Tale confessione amara e disillusa può essere considerata una testimonianza di alto valore culturale circa la vacuità dell’impostazione delle lotte politiche esclusivamente su quella che oggi potremmo definire la moral suasion, quando quest’ultima non sia fondata su una forza sociale, culturale e politica in movimento ed agguerrita. Infatti, sebbene negli ultimi mesi nei confronti dell’attuazione del regionalismo discriminatorio ai danni del Sud, e non solo del Sud (cfr. Fassina, 2024), sia nata una vasta coalizione contro, che coinvolge, soprattutto, i partiti di centro-sinistra e le principali forze sindacali del Paese, ancora oggi, a partire dalle sue classi sociali più deboli e marginali – disoccupati, inoccupati, lavoratori precari e a nero, giovani e donne – il Sud è privo di un’adeguata rappresentanza politica, che rilanci, in un’ottica euro-mediterranea, la valenza della questione meridionale non solo a livello nazionale, ma anche a livello europeo.

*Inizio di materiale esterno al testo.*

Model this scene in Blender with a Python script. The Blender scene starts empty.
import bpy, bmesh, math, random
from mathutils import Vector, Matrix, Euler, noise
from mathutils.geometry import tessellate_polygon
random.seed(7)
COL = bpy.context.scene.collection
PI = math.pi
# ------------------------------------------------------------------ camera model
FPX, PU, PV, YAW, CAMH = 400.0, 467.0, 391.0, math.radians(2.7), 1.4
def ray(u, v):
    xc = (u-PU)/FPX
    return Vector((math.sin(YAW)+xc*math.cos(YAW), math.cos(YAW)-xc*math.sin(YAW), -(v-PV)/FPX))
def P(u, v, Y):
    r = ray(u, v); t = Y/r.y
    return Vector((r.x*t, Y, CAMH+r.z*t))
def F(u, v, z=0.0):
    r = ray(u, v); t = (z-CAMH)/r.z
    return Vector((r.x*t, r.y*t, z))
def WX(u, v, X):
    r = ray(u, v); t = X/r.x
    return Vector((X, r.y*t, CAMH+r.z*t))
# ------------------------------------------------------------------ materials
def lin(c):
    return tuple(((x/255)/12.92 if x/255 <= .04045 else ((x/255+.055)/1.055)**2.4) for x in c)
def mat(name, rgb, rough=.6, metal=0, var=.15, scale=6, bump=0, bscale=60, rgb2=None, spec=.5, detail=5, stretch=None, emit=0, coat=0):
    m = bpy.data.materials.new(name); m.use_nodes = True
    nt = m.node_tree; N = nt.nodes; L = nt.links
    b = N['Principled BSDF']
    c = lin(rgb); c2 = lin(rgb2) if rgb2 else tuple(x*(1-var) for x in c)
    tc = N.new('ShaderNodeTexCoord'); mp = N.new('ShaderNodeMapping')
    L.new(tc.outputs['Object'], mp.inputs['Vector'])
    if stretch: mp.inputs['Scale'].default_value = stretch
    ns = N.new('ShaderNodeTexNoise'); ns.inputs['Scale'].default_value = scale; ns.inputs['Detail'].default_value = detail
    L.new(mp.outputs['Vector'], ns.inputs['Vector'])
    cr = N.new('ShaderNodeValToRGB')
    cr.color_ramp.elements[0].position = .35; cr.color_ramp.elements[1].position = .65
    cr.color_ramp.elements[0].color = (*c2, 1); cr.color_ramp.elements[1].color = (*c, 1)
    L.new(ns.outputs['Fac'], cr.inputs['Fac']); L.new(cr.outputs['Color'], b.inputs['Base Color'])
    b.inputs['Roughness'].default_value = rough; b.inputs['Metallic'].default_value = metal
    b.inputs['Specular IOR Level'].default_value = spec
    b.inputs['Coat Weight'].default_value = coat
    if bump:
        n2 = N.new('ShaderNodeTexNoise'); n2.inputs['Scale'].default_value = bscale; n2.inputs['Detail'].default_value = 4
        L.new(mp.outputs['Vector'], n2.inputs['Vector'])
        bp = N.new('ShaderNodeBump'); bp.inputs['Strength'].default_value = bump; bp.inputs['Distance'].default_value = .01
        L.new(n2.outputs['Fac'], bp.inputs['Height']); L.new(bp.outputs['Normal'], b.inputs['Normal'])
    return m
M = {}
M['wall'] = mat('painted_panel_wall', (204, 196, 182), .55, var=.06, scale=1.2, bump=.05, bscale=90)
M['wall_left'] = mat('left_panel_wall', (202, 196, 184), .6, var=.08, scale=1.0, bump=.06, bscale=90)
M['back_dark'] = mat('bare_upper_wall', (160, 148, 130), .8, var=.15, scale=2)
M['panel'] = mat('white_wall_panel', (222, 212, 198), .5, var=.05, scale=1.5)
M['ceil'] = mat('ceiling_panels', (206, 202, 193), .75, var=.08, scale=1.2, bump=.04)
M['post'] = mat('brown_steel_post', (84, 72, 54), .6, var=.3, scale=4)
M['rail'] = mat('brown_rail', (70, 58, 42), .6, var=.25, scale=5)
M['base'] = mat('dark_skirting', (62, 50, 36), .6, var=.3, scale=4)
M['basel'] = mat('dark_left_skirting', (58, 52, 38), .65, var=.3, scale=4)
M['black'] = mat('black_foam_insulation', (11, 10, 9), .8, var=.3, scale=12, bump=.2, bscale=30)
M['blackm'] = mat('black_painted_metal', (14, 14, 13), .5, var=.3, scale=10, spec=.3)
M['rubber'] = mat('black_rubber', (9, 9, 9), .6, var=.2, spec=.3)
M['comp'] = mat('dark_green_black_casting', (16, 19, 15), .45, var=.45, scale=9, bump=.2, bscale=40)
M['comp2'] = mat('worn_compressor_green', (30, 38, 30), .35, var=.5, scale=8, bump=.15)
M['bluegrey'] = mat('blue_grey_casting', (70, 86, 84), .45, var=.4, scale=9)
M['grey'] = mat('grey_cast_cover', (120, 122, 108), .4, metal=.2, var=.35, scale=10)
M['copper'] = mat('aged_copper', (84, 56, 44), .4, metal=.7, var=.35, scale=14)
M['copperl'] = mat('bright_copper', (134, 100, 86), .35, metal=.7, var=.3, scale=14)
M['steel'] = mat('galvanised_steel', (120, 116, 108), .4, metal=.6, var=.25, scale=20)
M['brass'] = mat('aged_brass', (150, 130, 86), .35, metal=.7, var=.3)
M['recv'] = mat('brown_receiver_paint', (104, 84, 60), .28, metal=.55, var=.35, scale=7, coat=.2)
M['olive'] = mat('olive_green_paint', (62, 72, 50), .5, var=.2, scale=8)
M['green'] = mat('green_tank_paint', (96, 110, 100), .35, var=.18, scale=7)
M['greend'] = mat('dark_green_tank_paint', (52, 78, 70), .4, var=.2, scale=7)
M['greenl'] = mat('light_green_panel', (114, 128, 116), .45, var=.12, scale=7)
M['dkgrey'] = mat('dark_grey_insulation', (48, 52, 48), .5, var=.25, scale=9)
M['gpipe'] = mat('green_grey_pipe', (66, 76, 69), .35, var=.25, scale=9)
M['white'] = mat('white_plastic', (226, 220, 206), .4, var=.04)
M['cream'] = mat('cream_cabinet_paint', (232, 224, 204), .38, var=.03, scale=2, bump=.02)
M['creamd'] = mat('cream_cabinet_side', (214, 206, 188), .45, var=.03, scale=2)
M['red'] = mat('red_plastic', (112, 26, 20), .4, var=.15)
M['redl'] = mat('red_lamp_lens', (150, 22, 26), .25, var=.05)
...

È il tema della costruzione di una soggettività politica che abbia un chiaro, netto ed inequivocabile radicamento sociale. Tema che, già introdotto dalla rivoluzione copernicana che Salvemini apporta a cavallo tra Otto e Novecento al dibattito meridionalista (Salvemini, 1955: 33-54), il passaggio dal cosa fare per il riscatto del Sud al chi deve fare cosa per il suo riscatto e la sua emancipazione, è stato posto dall’economista meridionalista Pietro Massimo Busetta, che di recente ha osservato:

Serve una forza post ideologica che in una visione di bene comune laica, ma con l’obiettivo di aiuto ai più deboli e ai più emarginati, e nell’utilizzo di tutte le opportunità che il Paese dispone, riesca a mettere insieme la forze sane che ancora rappresentano la maggioranza e che possano riuscire al cambio a 180° dei paradigmi prevalenti. Sul piatto vanno messe tutte le fiches possedute perché se si perde è l’unità del Paese che viene messa in discussione (Busetta, 2023: 172).